Maricopa County is not an isolated case. More and more cities across the country that allow the police to carry out federal immigration laws get themselves in a similar economic quagmire. Many of them find that it is much more expensive than they thought.

Recently, the initiative against illegal immigration in Prince William County, Va., raised its costs to $6.9 million for the budget year that starts July 1, because of overcrowding at the county jail.

Immigrant rights advocates also say that even cities like Valley Park, Mo. and Hazleton, Pa. -- where local enforcement takes a more aggressive approach than simply relying on ICE to perform federal immigration operations -- may fall into deep budget pits soon. "This kind of local enforcement just leaves counties broke, aside from many other negative consequences," said Michele Waslin, senior policy analyst for IPC. "It makes the community frightened and forces many businesses to close down."

While police officers arrest undocumented immigrants, Waslin says that they fail to catch the human smuggling rings. "I don't think that cops who become immigration agents are effective to help in stopping the flow of illegal immigration," she said.

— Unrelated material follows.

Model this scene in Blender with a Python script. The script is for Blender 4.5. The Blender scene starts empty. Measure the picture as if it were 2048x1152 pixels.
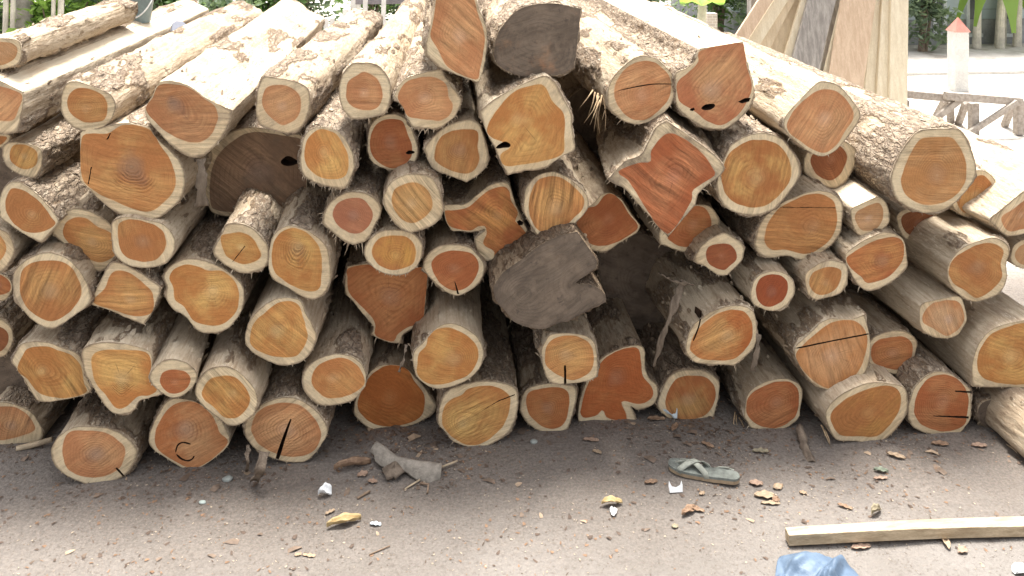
import bpy, bmesh, math, random
import numpy as np
from mathutils import Vector, Matrix, geometry

scene = bpy.context.scene
R = math.radians
rnd = random.Random(7)

# ---------------------------------------------------------------- camera
CAM_H = 1.75
F = 1706.7                                   # focal length in pixels of the 2048 px wide photograph
HORIZON = -190.0                             # its eye level lies above the frame: the upright things in it do not converge,
YAW = math.atan((1024 - 860) / F)            # so the lens is level and shifted down; log trunks run to (860, -190)
cam_data = bpy.data.cameras.new("camera")
cam = bpy.data.objects.new("camera", cam_data)
scene.collection.objects.link(cam)
cam_data.sensor_width = 36.0
cam_data.lens = 36.0 * F / 2048.0
cam_data.clip_start = 0.05
cam_data.clip_end = 600.0
cam.location = (0, 0, CAM_H)
cam_data.shift_y = -(576 - HORIZON) / 2048.0
cam.rotation_euler = (math.pi / 2, 0, -YAW)
scene.camera = cam

# ---------------------------------------------------------------- sky, sun, exposure
SUN_EL, SUN_AZ = R(79), R(10)                 # high, behind the pile; azimuth from +Y towards +X
world = bpy.data.worlds.new("World")
scene.world = world
world.use_nodes = True
wn, wl = world.node_tree.nodes, world.node_tree.links
wn.clear()
sky = wn.new("ShaderNodeTexSky")
sky.sky_type = 'NISHITA'
sky.sun_disc = False
sky.sun_elevation = SUN_EL
sky.sun_rotation = SUN_AZ
sky.dust_density = 6.0
sky.air_density = 1.0
sky.ozone_density = 1.0
bg = wn.new("ShaderNodeBackground")
bg.inputs[1].default_value = 0.15
wo = wn.new("ShaderNodeOutputWorld")
hs = wn.new("ShaderNodeHueSaturation")            # thin bright overcast: paler than a clear sky
hs.inputs["Saturation"].default_value = 0.18
wl.new(sky.outputs[0], hs.inputs["Color"])
wl.new(hs.outputs[0], bg.inputs[0])
wl.new(bg.outputs[0], wo.inputs[0])

sun_data = bpy.data.lights.new("sun", 'SUN')
sun_data.energy = 4.0
sun_data.angle = R(13)
sun_data.color = (1.0, 0.955, 0.88)
sun = bpy.data.objects.new("sun", sun_data)
scene.collection.objects.link(sun)
sdir = Vector((math.sin(SUN_AZ) * math.cos(SUN_EL), math.cos(SUN_AZ) * math.cos(SUN_EL), math.sin(SUN_EL)))
sun.rotation_euler = sdir.to_track_quat('Z', 'Y').to_euler()
sun.location = (0, 6, 10)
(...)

The two-page IPC report, based mainly on the findings of a series of investigative stories published in Phoenix-based East Valley Tribune, also revealed that since Maricopa County cops started looking for undocumented immigrants, the county's arrest rate for serious crimes -- including robberies, aggravated assaults and sex crimes -- decreased dramatically -- and these crimes received little or no investigation. Arpaio's office in 2005 cleared 10.5 percent of its investigations with arrests. When immigration operations began, according to the report, that number dropped to 6 percent.

In July 2007, the county's police only made arrests on 2.5 percent of their investigations. Because more officers need to be added to the immigration team, the report said that Arpaio pulled deputies off patrol beats and used them to staff the human smuggling unit, resulting in more delays when responding to 911 and other emergency calls. Patrol districts, trails and lake divisions as well as the central investigations bureau all lost deputies. Allegations of racial profiling have also stung the county, as Arpaio's team increasingly conducts large-scale operations without any evidence of criminal activity in Latino neighborhoods or sites where day laborers convene.

"Some of these will ultimately lead to costly lawsuits," Waslin added. "In any way, the idea of cops doing federal immigration enforcement is very problematic. It's not just going to work.

Anthony D. Advincula is a New York based editor at NAM.